Indeed, one sign outside the Ministry Of Culture demanded: "Make more cartoons."
Bond goes bad
Defectors from North Korea have been able to shed some light on Kim's personal taste in movies.
"Kim Jong-il was like any ordinary young man. He liked action movies, sex movies, horror movies," Shin Sang-Ok told the BBC, external in 2003.
"He liked all the women that most men like, he liked James Bond."
Elsewhere, Shin listed Kim's favourite films as Friday the 13th, Rambo and Hong Kong action films.
He also revealed to the Seoul Times that the leader's favourite actor was Sean Connery, and his favourite actress was Elizabeth Taylor.

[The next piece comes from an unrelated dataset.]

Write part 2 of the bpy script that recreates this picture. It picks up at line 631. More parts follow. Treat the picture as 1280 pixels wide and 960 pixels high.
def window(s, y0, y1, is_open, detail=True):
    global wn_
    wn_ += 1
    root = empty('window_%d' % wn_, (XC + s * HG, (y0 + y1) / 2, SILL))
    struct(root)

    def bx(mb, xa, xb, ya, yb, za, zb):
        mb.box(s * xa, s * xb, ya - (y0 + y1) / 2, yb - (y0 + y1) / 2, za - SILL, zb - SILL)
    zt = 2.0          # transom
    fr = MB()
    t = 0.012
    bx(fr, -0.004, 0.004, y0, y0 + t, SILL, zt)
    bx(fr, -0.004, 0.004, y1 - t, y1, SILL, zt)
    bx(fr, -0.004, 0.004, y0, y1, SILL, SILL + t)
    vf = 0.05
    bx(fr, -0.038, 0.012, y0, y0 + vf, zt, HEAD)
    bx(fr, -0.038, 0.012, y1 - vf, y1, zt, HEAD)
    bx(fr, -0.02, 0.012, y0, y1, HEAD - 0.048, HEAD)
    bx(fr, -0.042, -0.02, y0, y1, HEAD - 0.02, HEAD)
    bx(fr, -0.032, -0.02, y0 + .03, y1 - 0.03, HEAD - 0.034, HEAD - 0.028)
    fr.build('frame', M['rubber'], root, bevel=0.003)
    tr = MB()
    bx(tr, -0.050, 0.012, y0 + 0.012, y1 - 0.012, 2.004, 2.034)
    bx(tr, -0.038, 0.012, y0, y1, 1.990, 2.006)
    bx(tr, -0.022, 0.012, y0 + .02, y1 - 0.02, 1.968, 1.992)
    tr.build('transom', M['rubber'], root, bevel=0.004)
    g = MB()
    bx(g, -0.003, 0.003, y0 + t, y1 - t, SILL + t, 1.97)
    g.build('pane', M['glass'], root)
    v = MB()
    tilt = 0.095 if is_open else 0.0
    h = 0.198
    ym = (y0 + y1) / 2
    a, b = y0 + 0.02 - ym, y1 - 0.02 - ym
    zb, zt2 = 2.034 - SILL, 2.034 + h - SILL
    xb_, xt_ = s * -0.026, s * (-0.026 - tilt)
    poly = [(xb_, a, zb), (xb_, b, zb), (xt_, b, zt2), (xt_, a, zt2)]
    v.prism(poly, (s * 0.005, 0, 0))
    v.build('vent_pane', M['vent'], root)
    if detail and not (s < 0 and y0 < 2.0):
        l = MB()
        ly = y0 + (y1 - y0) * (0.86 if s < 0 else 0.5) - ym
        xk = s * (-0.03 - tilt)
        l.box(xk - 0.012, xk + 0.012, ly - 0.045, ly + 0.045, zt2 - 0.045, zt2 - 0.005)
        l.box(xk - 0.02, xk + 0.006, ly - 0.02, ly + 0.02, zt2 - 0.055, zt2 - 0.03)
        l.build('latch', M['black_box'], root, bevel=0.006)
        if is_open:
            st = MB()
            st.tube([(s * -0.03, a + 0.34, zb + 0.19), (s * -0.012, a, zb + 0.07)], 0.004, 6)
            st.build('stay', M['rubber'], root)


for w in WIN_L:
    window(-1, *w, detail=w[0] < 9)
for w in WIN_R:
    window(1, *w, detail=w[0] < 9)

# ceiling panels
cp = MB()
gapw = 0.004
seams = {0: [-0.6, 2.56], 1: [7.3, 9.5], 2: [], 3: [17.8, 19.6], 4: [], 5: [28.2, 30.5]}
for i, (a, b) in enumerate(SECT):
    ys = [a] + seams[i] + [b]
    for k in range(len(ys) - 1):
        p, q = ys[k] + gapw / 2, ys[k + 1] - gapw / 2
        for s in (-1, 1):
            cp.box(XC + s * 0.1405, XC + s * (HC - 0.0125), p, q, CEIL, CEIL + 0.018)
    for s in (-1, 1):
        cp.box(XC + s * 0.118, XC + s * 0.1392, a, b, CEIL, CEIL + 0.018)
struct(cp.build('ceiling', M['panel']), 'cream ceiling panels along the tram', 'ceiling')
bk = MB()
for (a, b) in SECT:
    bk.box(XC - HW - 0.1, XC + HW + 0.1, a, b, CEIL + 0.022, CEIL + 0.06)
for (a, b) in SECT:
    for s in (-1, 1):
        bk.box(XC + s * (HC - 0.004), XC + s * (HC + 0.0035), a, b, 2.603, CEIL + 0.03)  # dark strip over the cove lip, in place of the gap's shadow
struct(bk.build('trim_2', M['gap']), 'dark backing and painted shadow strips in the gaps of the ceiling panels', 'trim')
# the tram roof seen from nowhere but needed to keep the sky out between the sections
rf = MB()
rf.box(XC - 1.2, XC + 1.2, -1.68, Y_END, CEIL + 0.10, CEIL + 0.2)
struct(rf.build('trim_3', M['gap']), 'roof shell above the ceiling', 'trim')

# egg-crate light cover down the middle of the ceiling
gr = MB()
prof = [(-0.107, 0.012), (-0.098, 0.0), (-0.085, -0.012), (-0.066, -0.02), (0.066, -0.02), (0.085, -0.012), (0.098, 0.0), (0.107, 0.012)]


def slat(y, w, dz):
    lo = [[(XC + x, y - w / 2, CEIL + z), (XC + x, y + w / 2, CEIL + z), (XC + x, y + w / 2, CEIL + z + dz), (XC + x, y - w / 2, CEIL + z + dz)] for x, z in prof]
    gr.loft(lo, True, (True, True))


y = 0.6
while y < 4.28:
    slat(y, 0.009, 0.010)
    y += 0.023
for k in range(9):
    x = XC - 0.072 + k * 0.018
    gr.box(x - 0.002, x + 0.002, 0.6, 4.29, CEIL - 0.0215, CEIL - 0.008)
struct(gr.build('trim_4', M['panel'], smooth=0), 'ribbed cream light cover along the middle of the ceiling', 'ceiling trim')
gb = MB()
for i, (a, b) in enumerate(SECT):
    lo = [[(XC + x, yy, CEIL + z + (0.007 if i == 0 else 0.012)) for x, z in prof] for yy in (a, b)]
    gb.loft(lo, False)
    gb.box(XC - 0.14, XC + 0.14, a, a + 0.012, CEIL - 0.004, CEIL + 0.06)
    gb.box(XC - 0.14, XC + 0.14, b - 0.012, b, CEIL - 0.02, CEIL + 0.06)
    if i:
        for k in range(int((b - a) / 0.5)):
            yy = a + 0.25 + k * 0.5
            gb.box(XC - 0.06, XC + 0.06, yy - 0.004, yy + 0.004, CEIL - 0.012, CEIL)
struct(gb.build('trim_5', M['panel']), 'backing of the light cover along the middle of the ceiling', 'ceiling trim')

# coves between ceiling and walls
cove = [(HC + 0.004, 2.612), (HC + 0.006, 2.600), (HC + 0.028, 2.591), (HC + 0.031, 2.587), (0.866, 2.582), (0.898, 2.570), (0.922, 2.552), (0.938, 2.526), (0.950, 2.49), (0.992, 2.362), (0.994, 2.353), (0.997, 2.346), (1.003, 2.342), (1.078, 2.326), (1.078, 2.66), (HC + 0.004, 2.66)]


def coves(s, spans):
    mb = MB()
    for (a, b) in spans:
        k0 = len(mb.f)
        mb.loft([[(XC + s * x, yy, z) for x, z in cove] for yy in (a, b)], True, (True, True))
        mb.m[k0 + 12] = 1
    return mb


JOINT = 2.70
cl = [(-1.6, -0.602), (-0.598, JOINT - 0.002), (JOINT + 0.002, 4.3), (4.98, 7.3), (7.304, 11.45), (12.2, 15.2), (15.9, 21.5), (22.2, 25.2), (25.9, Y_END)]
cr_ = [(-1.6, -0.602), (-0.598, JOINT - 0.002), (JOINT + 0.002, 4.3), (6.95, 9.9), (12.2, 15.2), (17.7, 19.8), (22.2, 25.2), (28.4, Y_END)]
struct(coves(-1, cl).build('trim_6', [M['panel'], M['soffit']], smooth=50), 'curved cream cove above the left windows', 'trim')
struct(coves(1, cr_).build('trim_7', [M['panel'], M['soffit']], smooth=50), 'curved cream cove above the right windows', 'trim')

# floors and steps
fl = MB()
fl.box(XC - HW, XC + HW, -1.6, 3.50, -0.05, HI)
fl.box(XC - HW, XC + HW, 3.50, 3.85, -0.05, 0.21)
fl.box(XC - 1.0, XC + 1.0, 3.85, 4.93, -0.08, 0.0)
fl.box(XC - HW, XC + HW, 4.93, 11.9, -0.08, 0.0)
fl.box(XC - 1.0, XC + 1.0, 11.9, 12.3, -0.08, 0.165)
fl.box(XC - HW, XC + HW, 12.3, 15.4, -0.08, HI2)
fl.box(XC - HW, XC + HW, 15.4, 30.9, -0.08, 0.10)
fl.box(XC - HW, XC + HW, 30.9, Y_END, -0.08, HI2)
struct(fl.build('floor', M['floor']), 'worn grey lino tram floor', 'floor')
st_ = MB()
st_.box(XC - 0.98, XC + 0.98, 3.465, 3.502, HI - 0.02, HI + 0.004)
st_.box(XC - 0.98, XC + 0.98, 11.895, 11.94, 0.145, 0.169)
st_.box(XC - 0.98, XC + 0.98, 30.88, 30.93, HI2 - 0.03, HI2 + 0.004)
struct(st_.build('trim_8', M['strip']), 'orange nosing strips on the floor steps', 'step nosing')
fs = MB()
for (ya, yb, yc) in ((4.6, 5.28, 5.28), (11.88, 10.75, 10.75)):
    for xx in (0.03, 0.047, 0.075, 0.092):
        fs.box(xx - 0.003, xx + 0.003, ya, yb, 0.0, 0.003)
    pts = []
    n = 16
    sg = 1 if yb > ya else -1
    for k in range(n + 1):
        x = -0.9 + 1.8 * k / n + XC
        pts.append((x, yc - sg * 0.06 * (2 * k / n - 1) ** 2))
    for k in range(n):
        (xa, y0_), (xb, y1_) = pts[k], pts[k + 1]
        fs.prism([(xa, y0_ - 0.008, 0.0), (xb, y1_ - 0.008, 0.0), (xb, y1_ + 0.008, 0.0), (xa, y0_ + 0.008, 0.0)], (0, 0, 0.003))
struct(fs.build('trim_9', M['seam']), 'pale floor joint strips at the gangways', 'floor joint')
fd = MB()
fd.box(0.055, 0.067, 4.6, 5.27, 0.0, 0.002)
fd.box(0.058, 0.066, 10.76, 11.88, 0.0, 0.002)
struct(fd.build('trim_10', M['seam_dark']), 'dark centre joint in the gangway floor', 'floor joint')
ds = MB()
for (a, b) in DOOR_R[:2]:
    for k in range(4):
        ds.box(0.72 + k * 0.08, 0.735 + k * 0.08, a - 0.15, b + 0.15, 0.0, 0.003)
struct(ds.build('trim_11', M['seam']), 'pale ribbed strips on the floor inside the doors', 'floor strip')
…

The first Western film to be publicly screened in North Korea was Bend It Like Beckham, watched (in edited form) by 12,000 people at the Pyongyang Film Festival in 2004.
Kim was also said to have been a fan of Ealing comedies, inspired by their emphasis on team spirit and a mobilised proletariat.
Former US Secretary of State Madeline Albright also gleaned a direct insight into the Korean cineaste's habits during a state visit in 2000.
According to the New York Times, external, Kim asked Albright if she had seen any recent films.
When she replied "Gladiator", Kim said he had seen Steven Spielberg's Amistad, which he described as "very sad".
He also told Wendy Sherman, who was in Pyongyang as a special advisor: "I own all the Academy Award movies. I've watched them all."
But Kim was less than enamoured by Hollywood's portrayal of his own regime.
When his beloved James Bond was captured and tortured during a North Korean mission in Die Another Day, the government called it "insulting to the Korean nation".
But most scathing of all was Trey Parker and Matt Stone's Team America: World Police, in which a marionette of Kim Jong-il with a crudely-impersonated Korean accent sits at a piano singing: "I'm so ronrery [lonely]."
This parody of a vain and isolated leader is, to many Westerners, the presiding impression of Kim Jong-il.
Indeed, Team America became a trending topic on Twitter within hours of his death being announced.
Kim may not have approved of the caricature. But he would certainly have appreciated cinema's power to shape people's minds.